All that being said, I might have liked to see a bit more sugar development – there is plenty of organic acid in this coffee to play with. I also opted for a hot and fast roast, much like Chris, but I truly believe that nearly any reasonable approach would work with this stellar coffee. Don’t be shy about applying heat, and you’ll bring out even more of those heavy sugars in the final cup. This is a perfect coffee for filter drip, or a bright summer flash brewed iced coffee! 


Ikawa Pro V3 Analysis by Nate Lumpkin 

As of September 2020 we are running all Crown Jewel Analysis roasts on an Ikawa Pro V3, using the most recent app and firmware version on “closed loop” setting. 

No big surprises here in the Ikawa roasts of this Organic Kenya Peaberry, except that this coffee had a late and very light sounding crack. On two of our profiles, this light first crack meant that the coffee spent very little time in development; however, the coffee tasted fantastic on the cupping table, and we’re lucky to have the chance to serve this on bar at the Crown. 

Our standard hot and fast profile, which is dialed for dense Kenyan coffees like this one, produced a roast that tasted great on the cupping table. We tasted notes of lemon bar, guava jelly, tamarind, orange creamsicle, and tomato jam, with a popping acidity and dense body. I also tasted a mild and sweet nuttiness like almond and a dark chocolate under note. Its aroma was incredibly sweet, like bubblegum, and we even tasted a note of cinnamon gum in the cup itself. This was complex and well-balanced and an easy stand-out among the roasts. 

Our extended Maillard profile produced a cup with notes of fig, lemon, nectarine, and orange, with a heavy chocolate and fresh walnut quality that reminded me of Rocky Road ice cream. This was light and sweet, though its citric acidity fell out of balance as it cooled and ended up tasting a touch overwhelming. Our low air-flow profile had a distinct aroma of sundried tomato, which I also experienced in the cup, along with notes of orange marmalade, caramel, toffee, maple syrup, marshmallow, and dark chocolate. Surprisingly, this was a dense and syrupy cup, though we tasted a bitter finish. Altogether, I would recommend a high heat, faster profile, as these dense little beans really seem to soak it up. 

You can download the profile to your Ikawa Pro app here: 

Roast 1:Crown Standard SR 1.0          

Roast 2:Crown Maillard +30 SR 1.0          

Roast 3:Crown 7m SRLowAF2


Brew Analysis by Colin Cahill 

Having helped with some of the Ikawa sample roasts of these dense little peaberries, I was excited to get involved with the brew analysis. They had developed the loveliest, complex, fruity scent, and I wanted to try them on a few different brewers, selecting the Saint Anthony Industries C70, the Kalita Wave, and the Origami dripper.
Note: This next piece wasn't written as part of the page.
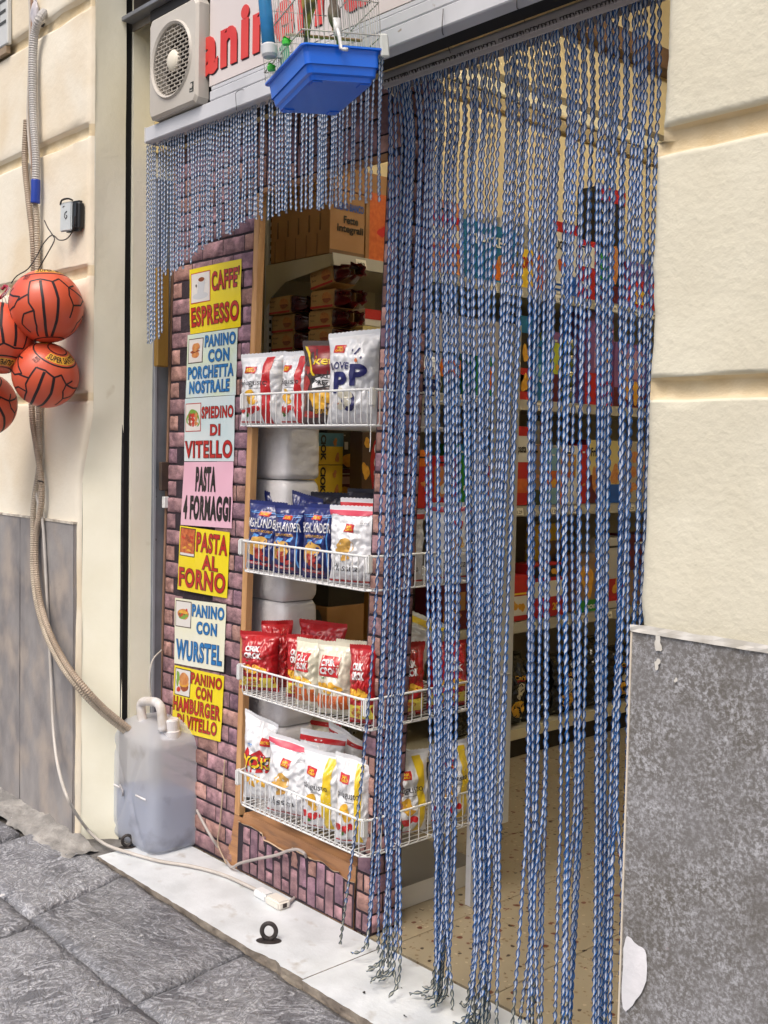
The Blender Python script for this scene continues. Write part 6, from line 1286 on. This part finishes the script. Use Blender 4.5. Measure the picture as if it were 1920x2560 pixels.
# ================================================================ balls
ballm = M('ball_orange', (214, 94, 64), (204, 82, 54), sc=3, rough=.36, coat=.15); line = M('ball_line', (34, 20, 26), rough=.5); byel = M('ball_yellow', (226, 168, 60), rough=.4)
HEX = [Vector((math.cos(a), math.sin(a), 0)) for a in [math.pi / 3 * k for k in range(6)]]
def ball(label, u, v, Y, R, view):
    c = onY(u, v, Y); t = thing('rubber_ball', label, 'ball', c, 'orange balls hung in a net against the left wall')
    t.rotation_euler = view
    B().sphere((0, 0, 0), R, 48, 32).build('ball_skin', ballm, t, smooth=True)
    def on(lat, lon, l_=0): return Vector((math.cos(lat) * math.cos(lon), math.cos(lat) * math.sin(lon), math.sin(lat))) * (R + l_)
    b = B()
    def arc(pts, w=.0032):
        P = []
        for (a0, o0), (a1, o1) in zip(pts[:-1], pts[1:]):
            for k in range(8): P.append(on(a0 + (a1 - a0) * k / 8, o0 + (o1 - o0) * k / 8, .0002))
        P.append(on(pts[-1][0], pts[-1][1], .0002))
        vs = []
        for i, p_ in enumerate(P):
            tg_ = (P[min(i + 1, len(P) - 1)] - P[max(i - 1, 0)]).normalized(); s_ = p_.normalized().cross(tg_) * w; vs += [p_ + s_, p_ - s_]
        b.add(vs, [(2 * i, 2 * i + 1, 2 * i + 3, 2 * i + 2) for i in range(len(P) - 1)])
    # pattern repeated round the ball: long curved panels, hexagon-like panels, a title band
    for s in range(3):
        o = s * 2 * math.pi / 3
        arc([(-1.15, o + .0), (-.6, o + .05), (.0, o + .06), (.55, o + .02)], .005); arc([(-1.15, o + .3), (-.6, o + .42), (0, o + .46), (.5, o + .38)], .005)
        arc([(.55, o - .3), (.6, o + .02), (.5, o + .38), (.62, o + .62), (.35, o + .85), (.12, o + .80), (-.15, o + .92), (-.5, o + .85)])
        arc([(.35, o + .85), (.45, o + 1.12)]); arc([(-.15, o + .92), (-.1, o + 1.25), (.12, o + 1.5), (.2, o + 1.2), (.35, o + .85)])
        arc([(.55, o - .3), (.15, o - .32), (-.08, o - .05 - .28), (-.3, o - .22), (-.75, o - .28), (-1.1, o - .5)])
        arc([(.15, o - .32), (.02, o - .72)]); arc([(-.3, o - .22), (-.35, o - .55), (-.6, o - .8), (-.9, o - .7)])
    ringl = [(.86, 2 * math.pi * k / 24) for k in range(25)]; arc(ringl, .003); arc([(1.28, 2 * math.pi * k / 16) for k in range(17)], .0026); arc([(-1.18, 2 * math.pi * k / 20) for k in range(21)], .003)
    b.build('black_line', line, t)
    fb2 = lambda a, c_, l_=0: on(.93 + .28 * c_, -(.2) + a * 2.1, .0003 + l_)
    P_(t, 'yellow_band', byel, lambda b: put_rect(b, fb2, -.04, 1.04, .0, 1, 0, 24, 4)); P_(t, 'title_lettering', line, lambda b: put_text(b, 'SUPER SANTOS', fb2, 0, 1, .12, .86, .03, .0006, spacing=1.1))
    fb3 = lambda a, c_, l_=0: on(.93 + .28 * c_, 2.4 + a * 2.1, .0003 + l_)
    P_(t, 'yellow_band', byel, lambda b: put_rect(b, fb3, -.04, 1.04, .0, 1, 0, 24, 4)); P_(t, 'title_lettering', line, lambda b: put_text(b, 'SUPER SANTOS', fb3, 0, 1, .12, .86, .03, .0006, spacing=1.1))
    fb4 = lambda a, c_, l_=0: on(.64 + .18 * c_, -.62 + a * .24, .0003 + l_); P_(t, 'small_print', M('ball_print', (96, 40, 38), rough=.5), lambda b: put_text(b, 'MADE', fb4, 0, 1, .5, 1, .03), lambda b: put_text(b, 'ITALY', fb4, 0, 1, 0, .42, .03))
    return t
yb_ = 1.735
# azimuth that faces the camera
def face(u, v, Y): q = onY(u, v, Y); return math.atan2(-q.y, -q.x)
ball('orange rubber ball with black seams, highest and rightmost of the bunch', 116, 766, yb_, .131, (.10, -.08, face(118, 766, yb_) - .15))
ball('orange rubber ball with upside down title band, cut by the left photo edge', 0, 845, 1.62, .129, (math.pi * .96, -.25, face(2, 846, 1.66) + .5))
ball('orange rubber ball below the highest one, with two long seams crossing it', 114, 938, 1.745, .119, (-.5, .45, face(113, 938, yb_) - .3))
ball('lowest orange rubber ball, mostly cut by the left photo edge', -40, 1010, 1.64, .122, (.3, .6, face(-42, 1010, 1.69) + .2))
pinkc = M('pink_cord', (150, 24, 50), rough=.5)
o = B().tube(spline([onY(-30, 700, 1.66), onY(-5, 742, 1.62), onY(8, 738, 1.62), onY(20, 722, 1.63), onY(13, 715, 1.63), onY(4, 724, 1.62)], 8), .006, 8).build('pink_cord', pinkc, None, smooth=True, org=onY(0, 730, 1.62)); tag(o, 'dark pink cord knotted where the balls hang together', 'cord')
# thin clear net strings over the balls
b = B(); rr = random.Random(2)
for k in range(3):
    a = onY(22 + k * 2, 716 + k * 2, 1.63); c = onY(8 + 9 * k, 770 - 8 * k, 1.625); b.tube([a, (a + c) / 2 + Vector((0, -.015, 0)), c], .0012, 4)
o = b.build('net_string', M('clear_string', (200, 196, 196), rough=.2), None, org=onY(22, 716, 1.63)); tag(o, 'clear plastic net strings gathered above the balls', 'net')
# ================================================================ bird cage
CGW, CGD = .192, .272
yaw, px, py = 1.247, -.036, -.096
MR = Matrix.Rotation(yaw, 3, 'Z') @ Matrix.Rotation(px, 3, 'X') @ Matrix.Rotation(py, 3, 'Y')
cage = thing('bird_cage', 'small hanging wire bird cage with a bright blue plastic tray, in front of the sign', 'bird cage', (-1.935, 1.5, 2.403)); cage.rotation_euler = MR.to_euler()
bluep = M('tray_blue', (16, 112, 236), (12, 102, 226), sc=3, rough=.3, coat=.4)
def rl_(x0, x1, y0, y1, z, r=.012, n=5):
    out = []
    for cx, cy, a0 in ((x1 - r, y1 - r, 0), (x0 + r, y1 - r, 90), (x0 + r, y0 + r, 180), (x1 - r, y0 + r, 270)):
        for k in range(n + 1): a = math.radians(a0 + 90 * k / n); out.append(Vector((cx + r * math.cos(a), cy + r * math.sin(a), z)))
    return out
def loft(b, loops, cap=False):
    n = len(loops[0]); b.add([p for L in loops for p in L], [(i * n + j, i * n + (j + 1) % n, (i + 1) * n + (j + 1) % n, (i + 1) * n + j) for i in range(len(loops) - 1) for j in range(n)]); 
    if cap: k = len(b.v) - n; b.f.append(tuple(range(k, k + n))); b.mi.append(b.cur)
b = B(); W_, D_ = CGW, CGD
loft(b, [rl_(.006, W_ - .006, .006, D_ - .006, -.04), rl_(.004, W_ - .004, .004, D_ - .004, -.002), rl_(-.004, W_ + .004, -.004, D_ + .004, .001), rl_(-.004, W_ + .004, -.004, D_ + .004, -.003), rl_(.003, W_ - .003, .003, D_ - .003, -.004), rl_(.012, W_ - .012, .012, D_ - .012, -.058), rl_(.018, W_ - .018, .018, D_ - .018, -.061), rl_(.020, W_ - .020, .020, D_ - .020, -.071), rl_(.026, W_ - .026, .026, D_ - .026, -.0715)], True)
b.build('blue_tray', bluep, cage, smooth=False)
b = B()
for x in (.026, W_ - .05):
    for y in (.026, D_ - .05): b.box(x, x + .024, y, y + .024, -.0745, -.0712)
b.build('tray_foot', bluep, cage)
b = B().box(.01, W_ - .01, .01, D_ - .01, .001, .007).build('green_floor', M('cage_green', (74, 186, 62), rough=.35), cage)
HC = .30; wcg = M('cage_wire', (206, 204, 198), rough=.35, metal=.2); b = B()
def side(p, q, n, h=HC):
    p, q = Vector(p), Vector(q)
    for k in range(n + 1):
        s = p.lerp(q, k / n); b.tube([s, s + Vector((0, 0, h))], .0010, 5, False)
side((0, 0, 0), (W_, 0, 0), 15); side((0, 0, 0), (0, D_, 0), 21); side((W_, 0, 0), (W_, D_, 0), 21); side((0, D_, 0), (W_, D_, 0), 15)
b.build('upright_wire', wcg, cage, smooth=True)
b = B()
for z in (.03, .105, .18, .25): b.tube([(-.001, -.001, z), (W_ + .001, -.001, z), (W_ + .001, D_ + .001, z), (-.001, D_ + .001, z), (-.001, -.001, z)], .0016, 6, False)
b.build('cross_wire', wcg, cage, smooth=True)
b = B(); b.tube([(W_ / 2 - .012, -.004, .035), (W_ / 2 - .012, -.010, .02), (W_ / 2 - .010, -.008, -.008), (W_ / 2 - .006, -.014, -.012), (W_ / 2 + .004, -.014, -.012)], .0042, 6); b.box(W_ / 2 - .02, W_ / 2 - .004, -.006, -.002, .02, .06); b.build('tray_clip', white_paint, cage, smooth=True)
B().box(W_ - .004, W_ + .018, -.004, .004, -.018, .036).build('corner_hinge', M('hinge_grey_white', (200, 204, 200), rough=.4), cage, bevel=.004)
# seed box hung on the near face
bb = B(); bb.box(.062, .132, -.040, -.002, .118, .17); bb.build('seed_box', M('seed_box_clear', (196, 190, 184), (170, 162, 156), sc=20, rough=.3), cage, bevel=.002)
B().grid(lambda i, j: Vector((.0625 + .069 * i, -.0405, .121 + (.026 + .010 * math.cos(i * 5)) * j)), 12, 2).build('seed_husks', M('seeds', (150, 134, 120), (112, 98, 88), sc=220, rough=.8, det=2), cage)
B().box(.0615, .1325, -.0405, -.0015, .1155, .119).build('seed_box_base', M('seed_base', (150, 142, 138), rough=.5), cage)
# drinking tube on the long side
tb = bpy.data.materials.new('bottle_blue'); tb.use_nodes = True; pp = tb.node_tree.nodes['Principled BSDF']; pp.inputs['Base Color'].default_value = S(70, 150, 205); pp.inputs['Transmission Weight'].default_value = .55; pp.inputs['Roughness'].default_value = .1; pp.inputs['IOR'].default_value = 1.15
tl_ = MR.transposed() @ (onY(672, 115, 1.52) - Vector((-1.935, 1.5, 2.403)))
bp = Vector(tl_); b = B(); b.lathe([(.0, -.026), (.015, -.026), (.0185, -.020), (.0185, .0), (.0155, .004)], bp, 24); b.box(bp.x, bp.x + .045, bp.y - .006, bp.y + .006, bp.z - .026, bp.z - .012); b.build('drinker_cup', M('cup_white', (200, 204, 208), rough=.35), cage, smooth=False)
b = B(); b.lathe([(.014, .002), (.0155, .006), (.0155, .11), (.012, .116), (0, .117)], bp, 24); b.build('drinker_tube', tb, cage, smooth=True)
b = B(); b.lathe([(0, .0), (.0145, .002), (.0145, .062), (0, .063)], bp, 20); b.build('drinking_water', M('water_blue', (44, 116, 170), rough=.15), cage, smooth=True)
grn = M('feeder_green', (70, 196, 70), rough=.3); 
for k, (yy, zz) in enumerate(((.075, .028), (.19, .010))):
    b = B(); b.lathe([(0, -.006), (.009, -.005), (.010, .004), (.006, .008)], (-.012, yy, zz), 12); b.grid(lambda i, j: Vector((-.004 - .014 * j, yy + (i - .5) * .03 * (1 - .5 * j), zz + .012 * j)), 4, 3); b.build('green_clip', grn, cage)
B().box(.004, .010, .12, .17, .008, .05).build('green_feeder', M('feeder_pale', (110, 200, 160), rough=.3), cage)
b = B().cyl((.0, D_ * .4, .06), (W_, D_ * .4, .06), .004, 8); b.build('perch', M('perch_wood', (160, 130, 96), rough=.7), cage)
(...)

To highlight the range of flavors and complexity of these beans, I focus my analysis on the C70 and the Kalita Wave — contrasting the conical and flat brew beds as well as that thicker Saint Anthony Industries Perfect Paper filters with the thinner Kalita Wave filter.  

The C70 yielded a light and refined brew with bright fruity notes and lovely, soft cinnamon, jasmine, and nougat flavors in the aftertaste. Sweet with a fruity acidity, the C70 brew’s dominant flavors include grapes (both concord and green), berries (especially blackberries), kiwi, and a soft lime. This was a lovely starting point for playing with this coffee, and while I was happy to sit sipping on this delicate, fruity brew, I was excited to see how it performed in a flatbed brewer.  

Working with the same dosing, grind size, and pours, I watched as the brew on the Kalita Wave came through 25 seconds quicker while also extracting a lot more from the grounds. This brew really highlighted the acidity and sweetness of the beans, yielding a maple syrupy, toffee and lemon curd sugariness with a buttery body. We tasted notes of lemon, lime, hibiscus, cherry, and annatto. The Origami brewer yielded a similar body to the Kalita Wave, with similar extraction specs, and it really highlighted a peach note and a malic acid acidity, reminiscent of the mouthfeel of a tart granny smith apple. This is another bright, complex Crown Jewel that is fun to play with and I can’t wait to get this on our pour-over bar. 

Origin Information

Muiri Estate
SL28, SL34, K7, and Ruiru 11
Kiambu County, Kenya
October-December 2020
1537-1550 masl
Volcanic loam
"Double washed" Pulped, fermented, washed, soaked overnight, and dried on raised beds

Background Details

This coffee is sourced from the Muiri Estate located in Kiambu County, Kenya. Muiri Estate has over 443 acres of land with 216 in use for coffee cultivation intercropped with over 200 species of trees totaling more than 90,000, which includes grevillea and eucalyptus trees. Additional land has been set aside and shared with 1,000 local families to cultivate beans. The estate has its own wet-mill where cherry selection, depulping, fermentation, washing, and drying are meticulously executed. When coffee is milled for export, the green beans are sorted by screen size and graded according to size and shape. The round shaped peaberry, formed from the maturation of one seed per cherry rather than the typical two seeds,are labeled PB.